When your website is brand-new, the only traffic it gets is from either 1) referral; or 2) direct access. Normally there is a third aspect of “organic” search-engine results. But, new websites take a few weeks to even show up in any of the results.
Direct access traffic comes from individuals (friends, family, business-partners) typing your URL into their browser, and visiting directly. This traffic is 1-to-1 correlational with your word-of-mouth networking.
Referral traffic comes from your link being clicked on in the content, comments, or profile of another website or social network. This traffic is correlational with your ability to leverage social networks, write or comment on blog posts and articles.

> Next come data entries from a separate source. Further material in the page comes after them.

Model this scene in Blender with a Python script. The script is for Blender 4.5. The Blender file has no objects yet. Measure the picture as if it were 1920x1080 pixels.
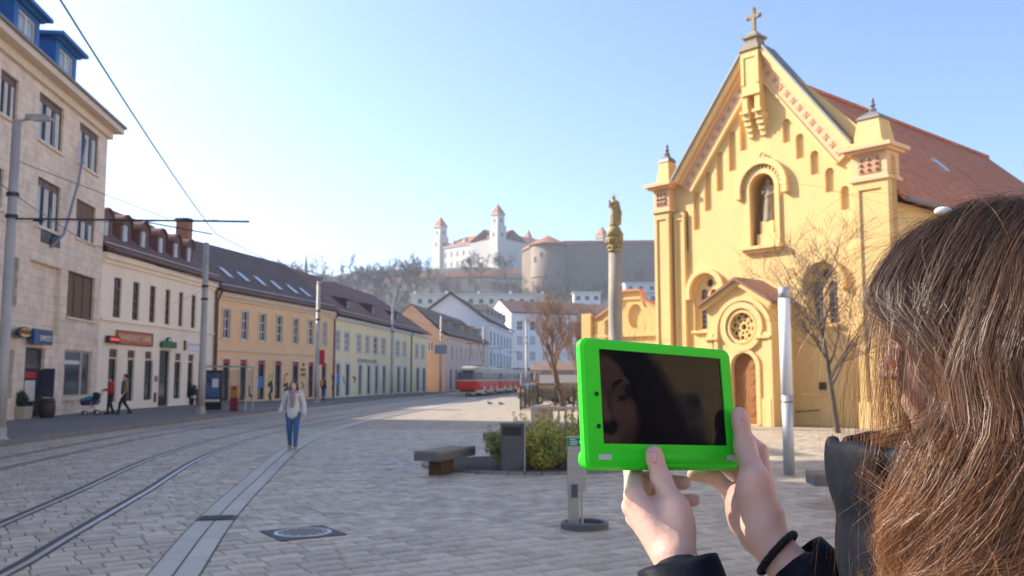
import bpy, bmesh, math, random
import numpy as np
from mathutils import Vector, Matrix
from mathutils.geometry import tessellate_polygon

random.seed(7)
rng = np.random.default_rng(7)
SC = bpy.context.scene
COL = SC.collection

# ------------------------------------------------------------------ camera
F, HZ, CAMH = 1700.0, 711.0, 1.7           # focal length in photo pixels, horizon row, eye height
PITCH = math.atan((HZ - 540.0) / F)
cam_d = bpy.data.cameras.new('camera')
cam = bpy.data.objects.new('camera', cam_d)
COL.objects.link(cam)
cam.location = (0, 0, CAMH)
cam.rotation_euler = (math.pi / 2 + PITCH, 0, 0)
cam_d.sensor_width = 36.0
cam_d.lens = F / 1920.0 * 36.0
cam_d.clip_start = 0.05
cam_d.clip_end = 6000
cam_d.dof.use_dof = True
cam_d.dof.focus_distance = 1.05
cam_d.dof.aperture_fstop = 14.0
SC.camera = cam

# ------------------------------------------------------------------ light
SUN_ELEV = math.radians(32)
SUN_AZ = math.atan2(-0.935, 0.355)         # clockwise from +Y
world = bpy.data.worlds.new('World')
SC.world = world
world.use_nodes = True
wn = world.node_tree
for n in list(wn.nodes):
    wn.nodes.remove(n)
wo = wn.nodes.new('ShaderNodeOutputWorld')
wb = wn.nodes.new('ShaderNodeBackground')
ws = wn.nodes.new('ShaderNodeTexSky')
ws.sky_type = 'NISHITA'
ws.sun_disc = False
ws.sun_elevation = SUN_ELEV
ws.sun_rotation = SUN_AZ
ws.altitude = 150
ws.air_density = 0.85
ws.dust_density = 2.0
ws.ozone_density = 3.5
wb.inputs['Strength'].default_value = 0.12
wn.links.new(ws.outputs[0], wb.inputs[0])
wn.links.new(wb.outputs[0], wo.inputs[0])

sun_d = bpy.data.lights.new('sun', 'SUN')
sun_d.energy = 3.6
sun_d.angle = math.radians(0.55)
sun_d.color = (1.0, 0.9, 0.76)
sun = bpy.data.objects.new('sun', sun_d)
COL.objects.link(sun)
SUN_DIR = Vector((math.sin(SUN_AZ) * math.cos(SUN_ELEV), math.cos(SUN_AZ) * math.cos(SUN_ELEV), math.sin(SUN_ELEV)))
sun.rotation_euler = (-SUN_DIR).to_track_quat('-Z', 'Y').to_euler()
sun.location = (-60, 40, 60)

SC.view_settings.view_transform = 'Standard'
SC.view_settings.look = 'None'
SC.view_settings.exposure = 1.35
SC.view_settings.gamma = 1.0
SC.render.engine = 'CYCLES'
SC.cycles.max_bounces = 6
SC.cycles.diffuse_bounces = 3
SC.cycles.glossy_bounces = 3
SC.cycles.transmission_bounces = 4
SC.cycles.volume_bounces = 1
SC.cycles.use_denoising = True
SC.cycles.sample_clamp_indirect = 6.0

# ------------------------------------------------------------------ pixel <-> place
def ray(px, py):
    u = (px - 960.0) / F; v = (540.0 - py) / F
    return Vector((u, math.cos(PITCH) - v * math.sin(PITCH), math.sin(PITCH) + v * math.cos(PITCH)))

def at(px, py, y):
    d = ray(px, py)
    return Vector((0, 0, CAMH)) + d * (y / d.y)

def gp(px, py, z=0.0):
    d = ray(px, py)
    return Vector((0, 0, CAMH)) + d * ((z - CAMH) / d.z)

# ------------------------------------------------------------------ materials
MATS = {}
def nd(nt, t, **kw):
    n = nt.nodes.new(t)
    for k, v in kw.items():
        setattr(n, k, v)
    return n

def base_mat(name):
    m = bpy.data.materials.new(name); m.use_nodes = True
    nt = m.node_tree
    b = nt.nodes['Principled BSDF']
    return m, nt, b

def M(name, col=(.5, .5, .5), rough=.7, var=.12, scale=3.0, bump=0.0, bscale=30.0, metal=0.0, spec=.4,
      stain=0.0, stain_col=None, stretch=(1, 1, 1), rvar=0.0, island=0.0, trans=0.0, emit=None):
    if name in MATS:
        return MATS[name]
    m, nt, b = base_mat(name)
    L = nt.links
    tc = nd(nt, 'ShaderNodeTexCoord')
    mp = nd(nt, 'ShaderNodeMapping'); mp.inputs['Scale'].default_value = stretch
    L.new(tc.outputs['Object'], mp.inputs['Vector'])
    n1 = nd(nt, 'ShaderNodeTexNoise'); n1.inputs['Scale'].default_value = scale
    n1.inputs['Detail'].default_value = 6; n1.inputs['Roughness'].default_value = .62
    L.new(mp.outputs[0], n1.inputs['Vector'])
    mx = nd(nt, 'ShaderNodeMix', data_type='RGBA')
    lo = [max(0, c * (1 - var * 1.6)) for c in col]; hi = [min(1, c * (1 + var * 1.6)) for c in col]
    mx.inputs['A'].default_value = (*lo, 1); mx.inputs['B'].default_value = (*hi, 1)
    L.new(n1.outputs['Fac'], mx.inputs['Factor'])
    out = mx.outputs['Result']
    if stain > 0:
        n2 = nd(nt, 'ShaderNodeTexNoise'); n2.inputs['Scale'].default_value = scale * .33
        n2.inputs['Detail'].default_value = 8; n2.inputs['Roughness'].default_value = .7
        L.new(mp.outputs[0], n2.inputs['Vector'])
        rp = nd(nt, 'ShaderNodeMapRange'); rp.inputs['From Min'].default_value = .5; rp.inputs['From Max'].default_value = .72
        rp.inputs['To Max'].default_value = stain
        L.new(n2.outputs['Fac'], rp.inputs['Value'])
        m2 = nd(nt, 'ShaderNodeMix', data_type='RGBA')
        sc = stain_col or [c * .55 for c in col]
        m2.inputs['B'].default_value = (*sc, 1)
        L.new(rp.outputs[0], m2.inputs['Factor']); L.new(out, m2.inputs['A'])
        out = m2.outputs['Result']
    if island > 0:
        ge = nd(nt, 'ShaderNodeNewGeometry'); oi = nd(nt, 'ShaderNodeObjectInfo')
        ad = nd(nt, 'ShaderNodeMath', operation='ADD'); fr = nd(nt, 'ShaderNodeMath', operation='FRACT')
        L.new(ge.outputs['Random Per Island'], ad.inputs[0]); L.new(oi.outputs['Random'], ad.inputs[1]); L.new(ad.outputs[0], fr.inputs[0])
        mr = nd(nt, 'ShaderNodeMapRange'); mr.inputs['To Min'].default_value = 1 - island; mr.inputs['To Max'].default_value = 1 + island
        L.new(fr.outputs[0], mr.inputs['Value'])
        hs = nd(nt, 'ShaderNodeHueSaturation')
        L.new(mr.outputs[0], hs.inputs['Value']); L.new(out, hs.inputs['Color'])
        out = hs.outputs['Color']
    L.new(out, b.inputs['Base Color'])
    b.inputs['Roughness'].default_value = rough
    if rvar > 0:
        n4 = nd(nt, 'ShaderNodeTexNoise'); n4.inputs['Scale'].default_value = scale * .7; n4.inputs['Detail'].default_value = 5
        L.new(mp.outputs[0], n4.inputs['Vector'])
        r4 = nd(nt, 'ShaderNodeMapRange'); r4.inputs['From Min'].default_value = .35; r4.inputs['From Max'].default_value = .65
        r4.inputs['To Min'].default_value = rough - rvar; r4.inputs['To Max'].default_value = min(1, rough + rvar)
        L.new(n4.outputs['Fac'], r4.inputs['Value']); L.new(r4.outputs[0], b.inputs['Roughness'])
    b.inputs['Metallic'].default_value = metal
    b.inputs['Specular IOR Level'].default_value = spec
    if trans:
        b.inputs['Transmission Weight'].default_value = trans
    if emit:
        b.inputs['Emission Color'].default_value = (*emit[0], 1); b.inputs['Emission Strength'].default_value = emit[1]
    if bump > 0:
        n3 = nd(nt, 'ShaderNodeTexNoise'); n3.inputs['Scale'].default_value = bscale; n3.inputs['Detail'].default_value = 5
        L.new(mp.outputs[0], n3.inputs['Vector'])
        bp = nd(nt, 'ShaderNodeBump'); bp.inputs['Strength'].default_value = bump; bp.inputs['Distance'].default_value = .02
        L.new(n3.outputs['Fac'], bp.inputs['Height']); L.new(bp.outputs[0], b.inputs['Normal'])
    MATS[name] = m
    return m

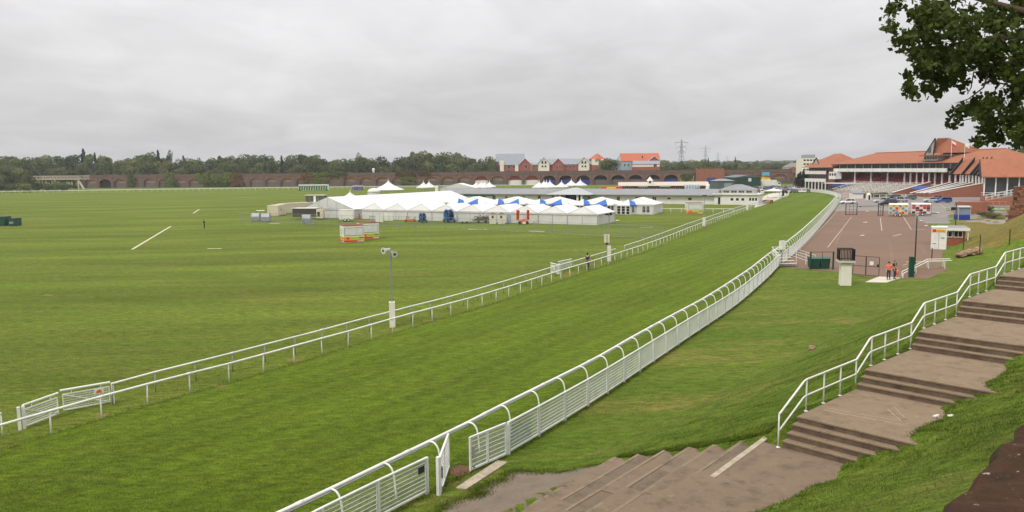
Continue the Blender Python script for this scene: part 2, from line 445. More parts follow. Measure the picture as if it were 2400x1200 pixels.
# painted markings
paint = M('road_paint', (180, 162, 150), .8, .15, 3, dirt=.8, dirtcol=(134, 106, 92))
def strip_px(mb, a, b, w, z=.026):
    p, q = G(*a), G(*b); t = (q-p).normalized(); n = Vector((t.y, -t.x, 0))*w/2
    mb.poly(*[(v.x, v.y, z) for v in (p+n, q+n, q-n, p-n)][::-1])
mk = MB()
for a, b, w in (((1940, 580), (1996, 508), .12), ((1988, 640), (2000, 508), .0), ((2063, 510), (2067, 541), .14), ((2117, 508), (2136, 538), .14), ((2093, 554), (2112, 549), .3), ((2200, 475), (2215, 488), .15), ((2145, 515), (2240, 495), .0), ((1873, 587), (1935, 525), .1), ((1935, 525), (1965, 492), .1)):
    if w: strip_px(mk, a, b, w)
for i in range(17):                                        # hatch ticks of the marked queues
    t = i/16; y = 563+t*60
    strip_px(mk, (2081+t*8, y), (2089+t*9, y+.4), .1)
    if i < 11: strip_px(mk, (1970-t*22, 540+t*48), (1976-t*22, 541+t*48), .12)
    if i < 9: strip_px(mk, (2152+t*16, 570+t*46), (2163+t*18, 571+t*46), .1); strip_px(mk, (1908-t*30, 552+t*50), (1916-t*30, 552+t*50), .09)
    if i < 11: strip_px(mk, (2190+i*4.6, 514-i*1.75), (2192+i*4.6, 513.4-i*1.75), .16)
for i in range(5): strip_px(mk, (2146+i*4, 538.5), (2149+i*4, 538), .3)
mk.build('painted_marking', paint, red_sheet)
# loose litter on the tarmac
for i, (x, y) in enumerate([(2028, 522), (2032, 496), (2021, 553), (2158, 518), (2170, 530), (2198, 499)]):
    p = G(x, y); m = MB(); m.box((0, 0, .05), (.75, .35, .06), .3*i); m.box((.2, .15, .09), (.3, .3, .05), .7+i)
    tag(m.build('litter_sheet', white_paint, None, (p.x, p.y, .03)), 'pale scrap of litter on the red forecourt, %s from the left' % ['third', 'fourth', 'first', 'fifth', 'sixth', 'seventh'][i], 'litter', 'litter on the forecourt')

# ================================================================ running rails
def rail_thing(name, label, pts, h, r, post_r, step, mat, post_mat=None, cat='fence'):
    t = thing(name, label, cat, pts[0])
    o = pts[0]
    m = MB(); m.tube([(p.x-o.x, p.y-o.y, h+.012*noise.noise((p.x*.4, p.y*.4, 0))*2) for p in pts], r, 8)
    m.build('rail', mat, t, smooth=True)
    pm = MB(); pm.tube([(0, 0, -.1), (0, 0, h-r*.4)], post_r, 6)
    me = pm.mesh('post', True); me.materials.append(post_mat or mat)
    return t, o, me
SLV = {}
def posts_along(t, o, me, pts, step_pts):
    for i, p in enumerate(pts[::step_pts]):
        q = put('post', me, t, (p.x-o.x, p.y-o.y, 0)); q.rotation_euler = (rnd.gauss(0, .014), rnd.gauss(0, .014), rnd.uniform(0, 6))
def sleeves(t, o, pts, z, r, every):
    m = MB(); m.tube([(-.13, 0, 0), (.13, 0, 0)], r, 8); me = m.mesh('joint_sleeve', True); me.materials.append(white_paint)
    for i in range(every, len(pts)-1, every):
        put('joint_sleeve', me, t, (pts[i].x-o.x, pts[i].y-o.y, z), heading(pts[i], pts[i+1]))
fine_in = spline(INNER, 2.25)
near_in = [p for p in fine_in if p.y < 345]
t, o, me = rail_thing('running_rail', 'white inner running rail on slim posts nearest the turf track', near_in, 1.0, .055, .035, 1, white_paint)
posts_along(t, o, me, near_in, 1); sleeves(t, o, [p for p in near_in if p.y < 120], 1.0, .068, 2)
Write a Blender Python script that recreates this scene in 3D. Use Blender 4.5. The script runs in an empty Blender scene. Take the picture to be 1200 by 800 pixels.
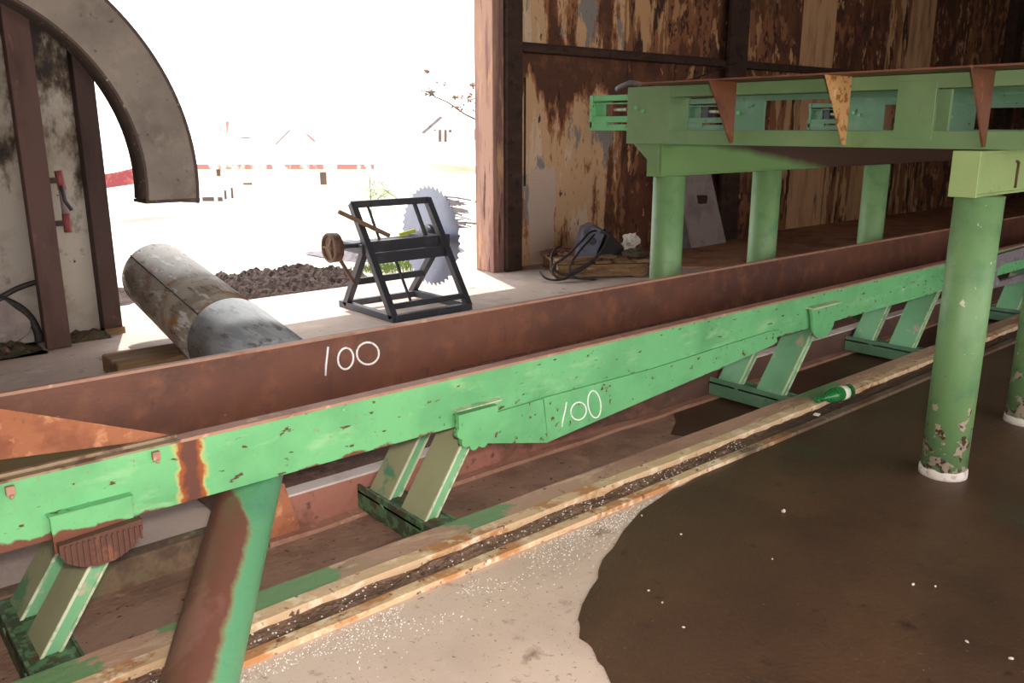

Social Networking requires its own treatise, and writing blog articles takes a lot of work. So I’m going to talk about commenting on blog posts and articles.
Where do I start?
Most importantly, you need to find a group of blogs, forums, or news-sources that are part of your target community. It is vital for the readers of these articles to be part of your customer market rather than your business network.

A great resource to start looking is Technorati. This blog network sorts blogs on different topics from technology to lifestyle and health. You can see the most popular blogs, recent posts, and movers/shakers.
I recommend putting these blogs in an Excel spreadsheet, or use an RSS reader like Google Reader to aggregate all of the blogs in to one place, and return to each one when a new post arrives.
How do I comment?
At the footer of each blog post or article is usually a section where you can provide input or reflection on the daily posting. Usually the required fields are name, email address, and comment. Often there is a place where you can put your URL as well.
The trick to building traffic with blog comments is not through search engines giving you credit for a large number of comment links. This is link-building through comments, and does not give you much search-credit by itself. Most all blog software sets these links to “nofollow” telling search engines to not give comment links any credit, anyway.
The real trick is through honest commenting and engaging other readers.
What does it mean to engage?
Read the article, especially if it pertains to your product, industry, or customer-segment. You have-to care. It matters to them, so it has to matter to you.
Offer an insight, reflection, thank-you mention, or a follow-up in some way. I don’t suggest adding links to your website inside the comment, unless it is key to your comment’s subject and relevance. All it takes is a single flick of the mouse-key, if they suspect you of spamming them, and you will be banned from commenting on that highly-valuable blog immediately.
The blog author, readers of the blog, and other commenters will all see your insightful and engaging comment. And, many of them will be curious to find out what you’re about or where you write/work/produce. These audience-members will “click” on your profile/comment link.
Especially if you are consistent with your presence, people will notice. Everyone will know you like Cheers knew “Norm”.